:: PROBLEM ::
Copy every line from the material below that holds "scene".

Extracted records:
<<<<

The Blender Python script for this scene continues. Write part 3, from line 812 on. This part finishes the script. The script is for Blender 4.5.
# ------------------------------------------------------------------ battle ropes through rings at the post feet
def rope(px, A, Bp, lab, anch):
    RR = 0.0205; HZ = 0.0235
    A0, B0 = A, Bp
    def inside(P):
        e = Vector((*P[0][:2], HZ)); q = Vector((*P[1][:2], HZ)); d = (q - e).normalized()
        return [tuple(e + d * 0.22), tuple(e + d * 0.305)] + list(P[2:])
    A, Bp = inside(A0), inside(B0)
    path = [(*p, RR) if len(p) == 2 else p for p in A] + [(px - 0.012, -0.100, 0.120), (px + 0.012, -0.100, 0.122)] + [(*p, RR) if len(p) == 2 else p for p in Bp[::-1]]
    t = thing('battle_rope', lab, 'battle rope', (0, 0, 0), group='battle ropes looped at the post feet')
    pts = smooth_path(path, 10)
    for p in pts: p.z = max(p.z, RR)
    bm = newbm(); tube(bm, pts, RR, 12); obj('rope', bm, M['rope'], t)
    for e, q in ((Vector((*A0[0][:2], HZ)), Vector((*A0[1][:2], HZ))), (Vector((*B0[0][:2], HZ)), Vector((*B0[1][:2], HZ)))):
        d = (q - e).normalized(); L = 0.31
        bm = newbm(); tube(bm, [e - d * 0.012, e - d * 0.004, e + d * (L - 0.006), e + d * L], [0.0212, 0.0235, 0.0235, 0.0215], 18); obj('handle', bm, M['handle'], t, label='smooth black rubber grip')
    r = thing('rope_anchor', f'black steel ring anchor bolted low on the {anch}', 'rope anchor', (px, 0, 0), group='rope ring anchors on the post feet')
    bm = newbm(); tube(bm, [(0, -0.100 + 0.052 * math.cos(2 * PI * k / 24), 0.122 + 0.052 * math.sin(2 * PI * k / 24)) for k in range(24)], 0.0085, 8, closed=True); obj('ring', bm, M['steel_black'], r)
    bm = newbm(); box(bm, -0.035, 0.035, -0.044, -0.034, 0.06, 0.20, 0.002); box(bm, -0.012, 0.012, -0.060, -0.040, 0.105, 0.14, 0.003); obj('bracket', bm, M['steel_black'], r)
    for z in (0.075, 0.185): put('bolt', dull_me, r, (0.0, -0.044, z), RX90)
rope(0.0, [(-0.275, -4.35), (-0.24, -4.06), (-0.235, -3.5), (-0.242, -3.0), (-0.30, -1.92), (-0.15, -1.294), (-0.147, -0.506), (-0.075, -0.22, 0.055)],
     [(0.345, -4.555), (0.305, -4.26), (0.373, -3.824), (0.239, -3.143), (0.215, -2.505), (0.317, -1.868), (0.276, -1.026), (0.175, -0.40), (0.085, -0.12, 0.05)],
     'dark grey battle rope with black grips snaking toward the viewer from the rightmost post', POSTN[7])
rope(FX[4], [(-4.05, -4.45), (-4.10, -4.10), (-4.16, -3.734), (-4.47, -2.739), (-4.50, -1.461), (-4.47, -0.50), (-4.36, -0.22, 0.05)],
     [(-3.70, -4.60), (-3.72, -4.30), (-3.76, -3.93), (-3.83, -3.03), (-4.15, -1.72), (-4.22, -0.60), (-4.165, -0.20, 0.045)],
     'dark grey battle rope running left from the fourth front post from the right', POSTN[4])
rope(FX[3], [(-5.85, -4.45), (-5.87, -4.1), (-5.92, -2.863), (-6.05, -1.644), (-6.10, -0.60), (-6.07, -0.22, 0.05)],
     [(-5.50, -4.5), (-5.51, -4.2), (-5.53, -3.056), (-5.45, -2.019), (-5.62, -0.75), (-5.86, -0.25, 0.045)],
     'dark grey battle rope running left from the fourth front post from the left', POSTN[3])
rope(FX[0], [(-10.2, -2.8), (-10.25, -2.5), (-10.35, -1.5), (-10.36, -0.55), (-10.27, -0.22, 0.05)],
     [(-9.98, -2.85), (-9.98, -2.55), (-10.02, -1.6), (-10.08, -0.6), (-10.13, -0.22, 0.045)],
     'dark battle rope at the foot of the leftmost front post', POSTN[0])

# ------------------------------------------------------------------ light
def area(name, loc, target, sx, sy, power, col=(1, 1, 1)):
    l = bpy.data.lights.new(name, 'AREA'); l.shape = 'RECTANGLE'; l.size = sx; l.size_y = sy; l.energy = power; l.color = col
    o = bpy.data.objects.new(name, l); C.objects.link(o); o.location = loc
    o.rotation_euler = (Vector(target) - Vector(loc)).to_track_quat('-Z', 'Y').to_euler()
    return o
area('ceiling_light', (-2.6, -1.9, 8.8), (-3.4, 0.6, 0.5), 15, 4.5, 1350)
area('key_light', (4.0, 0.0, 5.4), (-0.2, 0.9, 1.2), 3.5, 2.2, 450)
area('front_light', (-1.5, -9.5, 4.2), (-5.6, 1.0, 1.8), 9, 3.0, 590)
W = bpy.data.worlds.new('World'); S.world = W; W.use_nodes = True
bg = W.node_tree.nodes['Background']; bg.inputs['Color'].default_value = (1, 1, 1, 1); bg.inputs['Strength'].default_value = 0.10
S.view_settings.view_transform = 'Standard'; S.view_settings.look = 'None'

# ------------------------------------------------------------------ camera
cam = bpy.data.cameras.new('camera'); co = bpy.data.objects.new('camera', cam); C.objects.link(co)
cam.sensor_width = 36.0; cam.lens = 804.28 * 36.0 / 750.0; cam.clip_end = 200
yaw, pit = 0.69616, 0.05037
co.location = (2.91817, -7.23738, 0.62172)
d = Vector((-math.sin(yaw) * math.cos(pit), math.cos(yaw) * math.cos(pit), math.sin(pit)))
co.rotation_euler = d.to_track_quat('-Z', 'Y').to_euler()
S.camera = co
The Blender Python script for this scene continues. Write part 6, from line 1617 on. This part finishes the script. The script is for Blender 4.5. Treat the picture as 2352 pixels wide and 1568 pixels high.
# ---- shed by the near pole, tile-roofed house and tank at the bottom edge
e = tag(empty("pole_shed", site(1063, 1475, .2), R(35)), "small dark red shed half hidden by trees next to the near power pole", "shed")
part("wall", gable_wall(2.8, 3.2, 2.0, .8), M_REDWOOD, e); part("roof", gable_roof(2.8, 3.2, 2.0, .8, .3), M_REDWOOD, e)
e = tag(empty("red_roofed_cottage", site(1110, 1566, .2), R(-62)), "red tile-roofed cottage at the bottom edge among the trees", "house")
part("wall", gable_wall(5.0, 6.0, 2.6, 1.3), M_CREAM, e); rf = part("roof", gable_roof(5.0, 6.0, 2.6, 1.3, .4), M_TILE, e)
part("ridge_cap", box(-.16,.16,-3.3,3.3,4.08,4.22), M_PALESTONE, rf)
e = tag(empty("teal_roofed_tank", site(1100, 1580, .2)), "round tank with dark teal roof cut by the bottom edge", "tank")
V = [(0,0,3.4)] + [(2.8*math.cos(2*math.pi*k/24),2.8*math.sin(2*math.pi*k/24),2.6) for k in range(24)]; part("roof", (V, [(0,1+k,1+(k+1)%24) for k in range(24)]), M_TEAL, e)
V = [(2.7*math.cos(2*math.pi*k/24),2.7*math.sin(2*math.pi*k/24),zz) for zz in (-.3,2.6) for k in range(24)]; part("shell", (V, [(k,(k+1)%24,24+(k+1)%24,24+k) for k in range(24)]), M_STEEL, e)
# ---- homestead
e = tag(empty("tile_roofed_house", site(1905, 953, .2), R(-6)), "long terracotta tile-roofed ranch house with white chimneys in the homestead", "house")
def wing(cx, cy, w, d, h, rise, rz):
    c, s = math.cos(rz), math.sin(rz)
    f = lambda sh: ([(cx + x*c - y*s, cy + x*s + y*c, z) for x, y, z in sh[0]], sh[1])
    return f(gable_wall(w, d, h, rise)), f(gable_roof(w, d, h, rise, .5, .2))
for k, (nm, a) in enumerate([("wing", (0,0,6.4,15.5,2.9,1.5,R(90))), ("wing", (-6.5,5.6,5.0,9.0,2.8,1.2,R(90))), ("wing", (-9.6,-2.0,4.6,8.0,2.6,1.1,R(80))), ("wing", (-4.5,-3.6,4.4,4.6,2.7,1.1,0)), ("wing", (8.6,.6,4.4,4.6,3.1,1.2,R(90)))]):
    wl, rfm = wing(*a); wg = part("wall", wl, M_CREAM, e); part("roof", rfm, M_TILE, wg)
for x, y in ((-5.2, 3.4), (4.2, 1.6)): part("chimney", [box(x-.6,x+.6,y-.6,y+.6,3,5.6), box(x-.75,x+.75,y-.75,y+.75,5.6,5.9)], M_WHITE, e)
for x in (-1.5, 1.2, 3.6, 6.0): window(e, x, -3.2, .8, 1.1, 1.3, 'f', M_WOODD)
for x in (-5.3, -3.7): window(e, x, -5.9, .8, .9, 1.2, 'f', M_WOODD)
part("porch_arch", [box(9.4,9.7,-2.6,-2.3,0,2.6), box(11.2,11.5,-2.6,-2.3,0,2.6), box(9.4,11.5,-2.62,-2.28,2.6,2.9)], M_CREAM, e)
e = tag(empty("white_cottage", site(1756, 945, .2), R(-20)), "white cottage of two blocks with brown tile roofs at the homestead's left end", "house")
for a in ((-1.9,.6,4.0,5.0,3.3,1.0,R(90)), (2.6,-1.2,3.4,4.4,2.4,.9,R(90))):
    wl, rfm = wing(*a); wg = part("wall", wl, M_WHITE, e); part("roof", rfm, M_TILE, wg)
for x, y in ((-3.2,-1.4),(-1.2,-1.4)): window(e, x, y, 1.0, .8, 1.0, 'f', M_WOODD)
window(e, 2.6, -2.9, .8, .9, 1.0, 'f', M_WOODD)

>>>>

:: CORRECT RESULT ::
The Blender Python script for this scene continues. Write part 3, from line 812 on. This part finishes the script. The script is for Blender 4.5.
The Blender Python script for this scene continues. Write part 6, from line 1617 on. This part finishes the script. The script is for Blender 4.5. Treat the picture as 2352 pixels wide and 1568 pixels high.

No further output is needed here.